Cheaper Big-Screen OLEDs
High-end displays made from organic materials are lightweight, energy efficient, and crisp–but it has proved difficult to manufacture them cheaply and durably.

Now the chemical giant DuPont is reporting the development of long-lasting organic-display materials that can be printed cheaply over large areas, much like ink. DuPont says that these materials can be used to make cheaper high-end displays with existing equipment, and the company says that it is in talks with display manufacturers to bring them to market.
Each pixel in an organic light-emitting diode (OLED) is made up of materials that emit red, green, and blue light in response to electrical stimulation via a thin-film transistor backplane.
OLED displays on the market today are made by depositing organic materials in a vapor through a mask. This setup ensures that differently colored subpixels are properly aligned, but the process is expensive, because some material inevitably gets lost, and difficult to do over large areas. For this reason, OLEDs have so far found their way into only a few products, including a Sony television and some Samsung cell phones.
An alternative approach is solution deposition, which involves printing liquid organic materials onto a surface. Several companies and university research groups have been trying to develop such printable OLED materials, but it’s difficult to make light-emitting materials that last long enough to bring them to market: the display quality tends to degrade too quickly.
“If one could get high performance from solution-deposition methods, it would be very attractive: it would solve the scaling issues” associated with making these displays, says Nick Colaneri, director of the Flexible Display Center at Arizona State University, in Tempe. “Now DuPont claims to have solved that problem.”

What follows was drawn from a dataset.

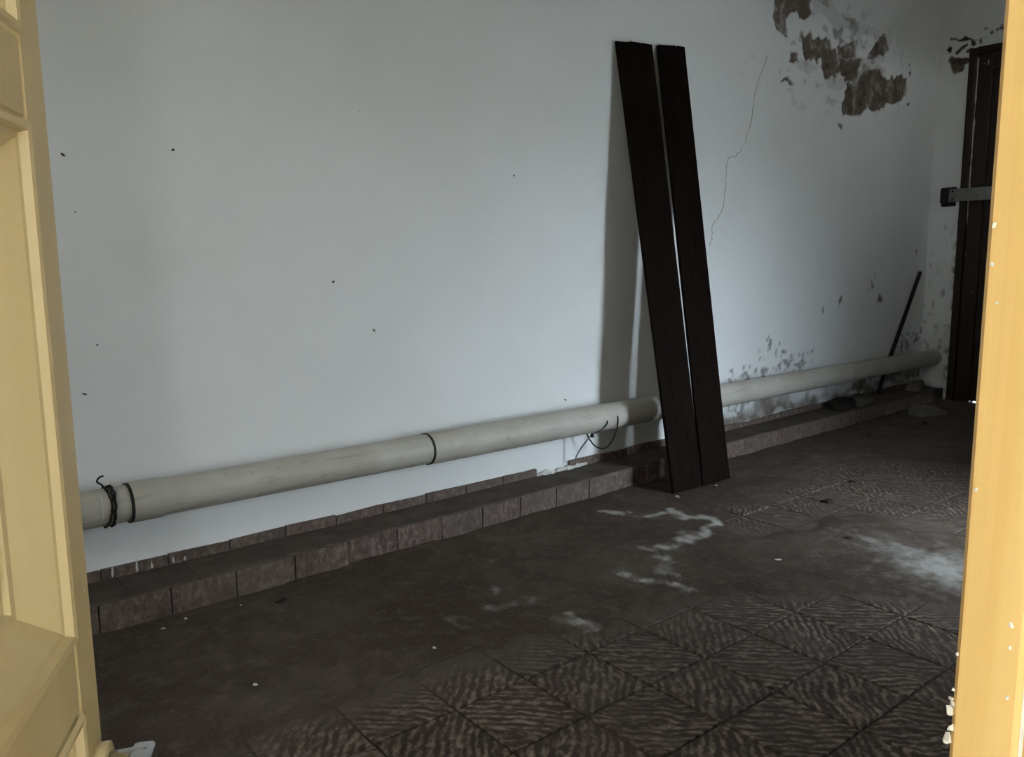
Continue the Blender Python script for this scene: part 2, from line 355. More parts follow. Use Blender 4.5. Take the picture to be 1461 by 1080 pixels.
wall_back = tag(link('wall_back', me, M['plaster']), kind='structure')

# end wall with the brown door
EDY0, EDY1, EDZ = 1.36, 2.392, 2.485                          # door opening
ENDD = [[(2.535, 2.442), (2.512, 2.467), (2.473, 2.44), (2.406, 2.428), (2.395, 2.392), (2.431, 2.385), (2.438, 2.347), (2.485, 2.336), (2.509, 2.35)]]
ENDK = [[(2.539, 2.583), (2.52, 2.584), (2.481, 2.567), (2.44, 2.58), (2.387, 2.552), (2.366, 2.515), (2.374, 2.493), (2.393, 2.511), (2.4, 2.545), (2.452, 2.549), (2.49, 2.561)], [(2.561, 2.51), (2.541, 2.535), (2.518, 2.521), (2.527, 2.48)], [(2.494, 2.483), (2.468, 2.511), (2.422, 2.531), (2.412, 2.519), (2.457, 2.495), (2.479, 2.465)], [(2.428, 2.475), (2.392, 2.496), (2.378, 2.484), (2.413, 2.462)]]
ys_ = np.concatenate([np.arange(YF, 1.3, .1), [1.30, EDY0, 1.5, 1.7, 1.9], np.arange(2.0, EDY1 - .004, .008), [EDY1], np.arange(EDY1 + .006, DW, .006), [DW]])
zs_ = np.concatenate([np.arange(-.02, 2.2, .016), np.arange(2.2, EDZ - .004, .007), [EDZ], np.arange(EDZ + .007, 2.8, .007), [2.9, CEIL]])
Y, Z = np.meshgrid(ys_, zs_)
jy = (fbm(Y * 30, Z * 30, 103, 3) - .5) * .02; jz = (fbm(Y * 30, Z * 30, 109, 3) - .5) * .02
peel = np.zeros(Y.shape); under = np.zeros(Y.shape); stain = np.zeros(Y.shape)
for p in ENDD: peel = np.maximum(peel, smooth(.005, -.005, poly_sdf(Y + jy, Z + jz, p)))
for p in ENDK: stain = np.maximum(stain, smooth(.005, -.004, poly_sdf(Y + jy, Z + jz, p)))
dl = line_dist(Y, Z, [(2.335, 2.532), (2.298, 2.576), (2.236, 2.577), (2.184, 2.584), (2.1, 2.62)])
stain = np.maximum(stain, smooth(.56, .66, fbm(Y * 60, Z * 60, 121, 3) + .14 - dl * 8) * .85)
edge = np.where(Z < EDZ, Y - EDY1, 9)
rag = smooth(.045, .0, edge + (fbm(Y * 25, Z * 18, 131, 4) - .5) * .06) * smooth(1.6, .9, Z)
stain = np.maximum(stain, rag * smooth(.48, .6, fbm(Y * 40, Z * 25, 141, 3)) * .8)
under = np.maximum(under, smooth(.9, .1, Z + (fbm(Y * 8, Z * 8, 151, 4) - .5) * .9) * .55)
stain = np.maximum(stain, smooth(.66, .76, fbm(Y * 30, Z * 26, 161, 4) + .03 - np.abs(Z - .4) * .12) * .45 * (Y > EDY1))
dep = .010 * peel + .006 * stain + (fbm(Y * 3, Z * 3, 171, 3) - .5) * .008
dep = dep * smooth(0, .04, DW - Y)
me, _, _ = grid_mesh('wall_right', ys_, zs_, lambda a, b: np.stack([XE + dep, a, b], -1),
                     keep=lambda a, b: ~((a > EDY0) & (a < EDY1) & (b < EDZ)))
set_attr(me, 'peel', peel); set_attr(me, 'under', under); set_attr(me, 'stain', stain)
wall_right = tag(link('wall_right', me, M['plaster']), kind='structure')
boxes('reveal', [(XE, XE + .2, EDY1, DW + .1, -.1, CEIL + .1), (XE + .02, XE + .2, EDY0, EDY1, EDZ, CEIL + .1), (XE + .02, XE + .2, -.1, EDY0, -.1, CEIL + .1)], M['plaster'], wall_right)
for o in [c for c in wall_right.children]:
    for v in o.data.vertices: v.co.x += .012
boxes('backing', [(-1.6, XE + .2, DW + .03, DW + .25, -.1, CEIL + .1)], M['plaster'], wall_back)

# front wall with the doorway and the narrow window, left end wall, ceiling
def front_wall():
    bm = bmesh.new(); zt = CEIL + .1
    for q in [(-1.6, DX0, YO, YF, -.1, zt), (DX0, DX1, YO, YF, 2.2, zt), (DX1, WXL, YO, YF, -.1, zt), (WXL, WXO, YO, YF, -.1, WZ0),
              (WXL, WXO, YO, YF, WZ1, zt), (WXO, VX0, YO, YF, -.1, zt), (VX0, VX1, YO, YF, -.1, VZ0), (VX0, VX1, YO, YF, VZ1, zt), (VX1, XE + .2, YO, YF, -.1, zt)]: box_bm(bm, *q)
    for tri in (((WX1, YF), (WXO, YO), (WXO, YF)), ((WX0, YF), (WXL, YO), (WXL, YF))):      # window sides, splayed to steer the light beam
        lo = [bm.verts.new((x, y, WZ0)) for x, y in tri]; hi = [bm.verts.new((x, y, WZ1)) for x, y in tri]
        for i in range(3): bm.faces.new((lo[i], lo[(i + 1) % 3], hi[(i + 1) % 3], hi[i]))
        bm.faces.new(lo); bm.faces.new(hi)
    return link('wall_front', bm_mesh('wall_front', bm), M['plaster'])
tag(front_wall(), kind='structure')
tag(boxes('wall_left', [(-1.7, -1.5, YO, LWY0, -.1, CEIL + .1), (-1.7, -1.5, LWY1, DW + .25, -.1, CEIL + .1), (-1.7, -1.5, LWY0, LWY1, -.1, LWZ0), (-1.7, -1.5, LWY0, LWY1, LWZ1, CEIL + .1)], M['plaster']), kind='structure')
w5 = tag(empty('fill_opening_5', (VX0, YF, VZ0)), kind='structure')  # opening added to fill the right end with daylight
box('window_sill', -.02, VX1 - VX0 + .02, -.02, .03, -.025, 0, M['ceilingw'], w5, .003)
w2 = tag(empty('fill_opening_2', (-1.5, LWY0, LWZ0)), kind='structure')  # opening added as fill light from the left end
at_list = [(0, .06, -.05, 0), (0, .06, LWY1 - LWY0, LWY1 - LWY0 + .05)]
for x0, x1, y0, y1 in at_list: box('fill_opening_frame', -.02, .02, y0, y1, -.05, LWZ1 - LWZ0 + .05, M['brown'], w2, .003)
for z0 in (-.05, LWZ1 - LWZ0): box('fill_opening_frame', -.02, .02, .0005, LWY1 - LWY0 - .0005, z0, z0 + .05, M['brown'], w2, .003)
tag(box('ceiling', -1.7, XE + .2, YO, DW + .25, CEIL, CEIL + .2, M['ceilingw']), kind='structure')
# the narrow window: frame and an inward shutter added, unseen, to dim the wall on its right
w1 = tag(empty('window_1', ((WX0 + WX1) / 2, YF, WZ0)), kind='structure')
def at(o, p):                                                 # keep world placement under a parent
    o.parent = p; o.matrix_parent_inverse = Matrix.Translation(-Vector(p.location)); return o
at(box('window_sill', WX0 - .04, WX1 + .04, YF - .02, YF + .05, WZ0 - .03, WZ0, M['ceilingw'], None, .004), w1)
sh = box('shade_board', 0, .03, 0, .26, .01, WZ1 - WZ0 - .01, M['brown'], w1, .004); sh.location = ((WX1 - WX0) / 2, .004, 0)
def mat_tint_pane():  # warm tint added to the panes to warm the incoming daylight
    m = bpy.data.materials.new('warm_tint_pane'); m.use_nodes = True; t = m.node_tree; t.nodes.clear()
    out = t.nodes.new('ShaderNodeOutputMaterial'); tr = t.nodes.new('ShaderNodeBsdfTransparent'); gl = t.nodes.new('ShaderNodeBsdfGlossy'); mx = t.nodes.new('ShaderNodeMixShader')
    tr.inputs['Color'].default_value = (1.0, .90, .77, 1); gl.inputs['Roughness'].default_value = .05; mx.inputs['Fac'].default_value = .06
    t.links.new(tr.outputs[0], mx.inputs[1]); t.links.new(gl.outputs[0], mx.inputs[2]); t.links.new(mx.outputs[0], out.inputs['Surface']); return m
M['tint_pane'] = mat_tint_pane()
def tint_pane(parent, verts):
    o = link('tint_pane', mesh('tint_pane', verts, [(0, 1, 2, 3)]), M['tint_pane'], parent); return o
tint_pane(w5, [(0, -.15, 0), (VX1 - VX0, -.15, 0), (VX1 - VX0, -.15, VZ1 - VZ0), (0, -.15, VZ1 - VZ0)])
tint_pane(w2, [(-.1, 0, 0), (-.1, LWY1 - LWY0, 0), (-.1, LWY1 - LWY0, LWZ1 - LWZ0), (-.1, 0, LWZ1 - LWZ0)])
w3 = tag(empty('fill_opening_3', (PX0 - .1, PWY0, PWZ0)), kind='structure')  # added side opening, throws light onto the yellow frame
tint_pane(w3, [(0, 0, 0), (0, PWY1 - PWY0, 0), (0, PWY1 - PWY0, PWZ1 - PWZ0), (0, 0, PWZ1 - PWZ0)])
w4 = tag(empty('fill_opening_4', (BX0, PY0 - .1, BZ0)), kind='structure')  # added opening behind the camera, fill for wall and leaf
tint_pane(w4, [(0, 0, 0), (BX1 - BX0, 0, 0), (BX1 - BX0, 0, BZ1 - BZ0), (0, 0, BZ1 - BZ0)])
for wn, L in ((w3, [(-.03, .03, -.04, .02, -.04, PWZ1 - PWZ0 + .04), (-.03, .03, PWY1 - PWY0 - .02, PWY1 - PWY0 + .015, -.04, PWZ1 - PWZ0 + .04)]),
              (w4, [(-.04, .02, -.03, .03, -.04, BZ1 - BZ0 + .04), (BX1 - BX0 - .02, BX1 - BX0 + .04, -.03, .03, -.04, BZ1 - BZ0 + .04)])):
    for q in L: box('fill_opening_frame', *q, M['brown'], wn, .003)
# porch around the camera, added to shut out most of the sky light
pw = [(PX0 - .2, PX0, PY0 - .2, PWY0, -.1, 2.9), (PX0 - .2, PX0, PWY1, YO, -.1, 2.9), (PX0 - .2, PX0, PWY0, PWY1, -.1, PWZ0), (PX0 - .2, PX0, PWY0, PWY1, PWZ1, 2.9)]
tag(boxes('added_porch_left', pw, M['added_porchw']), kind='structure')
tag(box('added_porch_right', 1.5, 1.7, PY0 - .2, YO, -.1, 2.9, M['added_porchw']), kind='structure')
pb = [(PX0, BX0, PY0 - .2, PY0, -.1, 2.9), (BX1, 1.5, PY0 - .2, PY0, -.1, 2.9), (BX0, BX1, PY0 - .2, PY0, -.1, BZ0), (BX0, BX1, PY0 - .2, PY0, BZ1, 2.9)]
tag(boxes('added_porch_back', pb, M['added_porchw']), kind='structure')
tag(box('added_porch_ceiling', PX0 - .2, 1.7, PY0 - .2, YO, 2.7, 2.9, M['added_porchw']), kind='structure')
tag(box('added_porch_floor', PX0, 1.5, PY0, YO, -.1, -.02, M['paving']), kind='structure')
tag(box('ground', -40, 40, -40, 40, -.6, -.12, M['paving']), kind='structure')

# ------------------------------------------------------------------ floor: mortar bed, tiles, cement dust
HS, YS = .101, 2.411                                         # ledge height and front
floor = tag(box('floor', -1.6, XE + .25, YO, DW, -.1, -.006, M['mortar']), kind='structure')
TO = Vector((1.0422, 1.4454)); TT = .2182; TR = -.0275
ct, st = math.cos(TR), math.sin(TR)
def lat(a, b): return (TO.x + TT * (a * ct + b * st), TO.y + TT * (a * st - b * ct))
BOUND = [(-2, 1.66), (.533, 1.644), (.831, 1.638), (1.096, 1.674), (1.402, 1.604), (1.526, 1.506), (1.632, 1.47), (1.927, 1.396), (2.111, 1.371), (2.30, 1.22), (2.493, .894), (2.75, .66), (3.1, .3), (3.2, -.5), (-2, -.5)]
FAR = [(3.242, 1.158), (3.201, 1.601), (2.95, 1.60), (2.689, 1.632), (2.66, 1.80), (2.785, 1.924), (2.913, 1.942), (3.39, 1.958), (3.62, 2.05), (3.858, 2.074), (4.223, 1.841), (4.386, 1.591), (4.7, 1.1), (3.7, .8)]
def cover(x, y):                                             # >0 where cement dust buries the tiles
    return np.minimum(poly_sdf(x, y, BOUND), poly_sdf(x, y, FAR))
h = TT / 2 - .0036
def cover_n(x, y): return cover(x, y) + (fbm(x * 7, y * 7, 201, 4) - .5) * .20 - .005
def film_at(x, y):                                           # how far a dust film greys the tiles
    f = smooth(-.13, .03, cover_n(x, y))
    near = smooth(1.25, 2.3, x) * smooth(2.2, 1.0, y)
    return np.clip(np.maximum(f, (.06 + .50 * near) * smooth(.30, .62, fbm(x * 3.2, y * 3.2, 217, 4))), 0, 1)
TG = np.array([-1, -.5, 0, .5, 1.0])
def tile_mesh(cx, cy, rz):
    V, Fc = [], []
    for j in TG:
        for i in TG: V.append((i * (h - .002), j * (h - .002), 0))
    for j in range(4):
        for i in range(4): Fc.append((j * 5 + i, j * 5 + i + 1, j * 5 + i + 6, j * 5 + i + 5))
    rim = [0, 4, 24, 20]; n0 = len(V)
    for (i, j) in ((-1, -1), (1, -1), (1, 1), (-1, 1)): V.append((i * h, j * h, -.0022))
    for (i, j) in ((-1, -1), (1, -1), (1, 1), (-1, 1)): V.append((i * h, j * h, -.012))
    sides = [[0, 1, 2, 3, 4], [4, 9, 14, 19, 24], [24, 23, 22, 21, 20], [20, 15, 10, 5, 0]]
    for k, sd in enumerate(sides):
        Fc.append((n0 + k, n0 + (k + 1) % 4, *sd[::-1])); Fc.append((n0 + 4 + k, n0 + 4 + (k + 1) % 4, n0 + (k + 1) % 4, n0 + k))
    me = mesh('floor_tile', V, Fc); P = np.array(V); c_, s_ = math.cos(rz), math.sin(rz)
    f = film_at(cx + P[:, 0] * c_ - P[:, 1] * s_, cy + P[:, 0] * s_ + P[:, 1] * c_)
    set_attr(me, 'film', f); set_attr(me, 'thin', 4 * f * (1 - f)); me.materials.append(M['tile']); return me
for a in range(-8, 26):
    for b in range(-5, 7):
        cx, cy = lat(a + .5, b + .5)
        if cy > YS - .02 or cy < .22 or cx > XE - .02 or cx < -.6: continue
        g = np.array([(cx + i * h * .95, cy + j * h * .95) for i in (-1, 0, 1) for j in (-1, 0, 1)])
        if cover(g[:, 0], g[:, 1]).min() > .12: continue
        if cx > 1.2 and cy < cx / 2.9 - .55: continue
        rz = TR + (0 if (a + b) % 2 == 0 else math.pi / 2)
        o = bpy.data.objects.new('floor_tile', tile_mesh(cx, cy, rz)); col.objects.link(o); o.parent = floor
        o.location = (cx, cy, rng.uniform(-.0008, .0008)); o.rotation_euler = (rng.uniform(-.004, .004), rng.uniform(-.004, .004), rz)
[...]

This week at the Society for Information Display (SID) Symposium, in San Antonio, DuPont is presenting OLED materials that can be printed in solution and that make longer-lasting displays. DuPont is disclosing not the composition of the materials or how they are printed. However, the lifetimes of the materials, which the company has disclosed, “are indeed impressive,” says Samson Jenekhe, a professor of chemical engineering at the University of Washington, Seattle. For example, the lifetime of the green material involved is more than a million hours, which DuPont says is a record. The efficiency and color purity of the materials, says Jenekhe, are comparable to those of the state-of-the-art organic displays on the market.
Vladimir Bulović, an associate professor of electrical engineering at MIT and a cofounder of QD Vision, a startup company that makes lighting and displays using quantum dots, says, “Since they aim to produce displays, the key will be to understand the deposition and pixelation method they intend to use.” DuPont says that the materials are laid down using a high-speed nozzle printer developed with Dainippon Screen, a Kyoto electronics company.
Colaneri adds that, to his knowledge, no solution-printed OLED displays are currently on the market. But other companies are also trying to tackle the problem. Indeed, Sumitomo executives reported at the SID event that they have been shipping solution-printable polymers for displays. Sumitomo also recently acquired U.K. company Cambridge Display Technologies, which makes polymer-based displays. And Universal Display Corporation of Ewing, NJ, is also reporting long-lifetime green display materials at the conference.
William Feehery, global business director of DuPont OLED Displays says that DuPont is currently in discussions with several display companies interested in commercializing its new OLED materials. “They already have the manufacturing infrastructure to make these on glass,” he says. The company also plans to look into making flexible displays using the technology.